Tool Wear Prediction Using Multiple Regression in Turning

Abstract

Cutting tools are subjected to an extremely severe rubbing process. They are in metal-to-metal contact between the chip and work piece, under high stress and temperature. This situation cause the inconsistencies and unwanted effects on the workpiece and cutting tools such as flank wear. Flank wear may lead to the decrease of the accuracy of produced parts, finishing surface, and economics of cutting operation. The objective of the study is to extract feature from the vibration sensor signal based on different cutting conditions, then evaluate the accuracy of the tool wear monitoring method from the supervised learning technique after wavelet analysis. Experiments have been conducted for measuring tool wear based on the factorial design technique in a turning of AISI 1045 Steel using carbide insert.

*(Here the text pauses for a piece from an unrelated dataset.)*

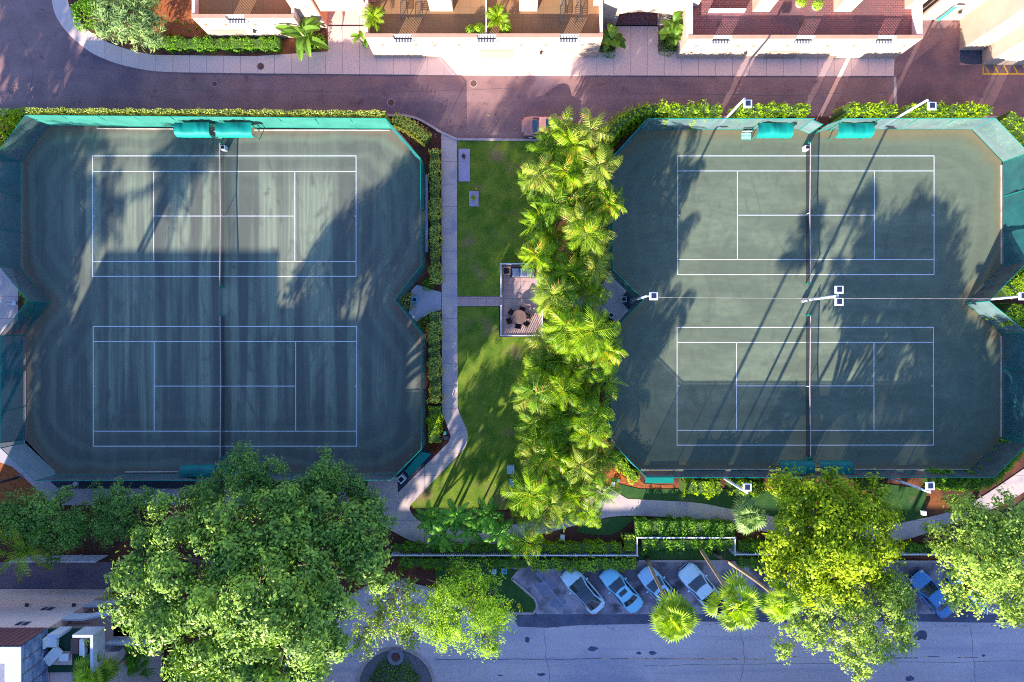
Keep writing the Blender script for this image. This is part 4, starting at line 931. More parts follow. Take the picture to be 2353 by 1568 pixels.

Then, the cutting conditions and statistical features from vibration signal in time domain and generated from the wavelet decomposition were used as the input of regression model corresponding to the output, flank wear for the tool wear prediction by using MATLAB. The tool wear prediction of Model V has 79.13% of accuracy in the correlation between cutting condition, vibration signal and flank wear which show that the vibration signal generated from the wavelet at higher frequency level is more sensitive to predict flank wear as the accuracy is increased compared to the vibration signal in time series.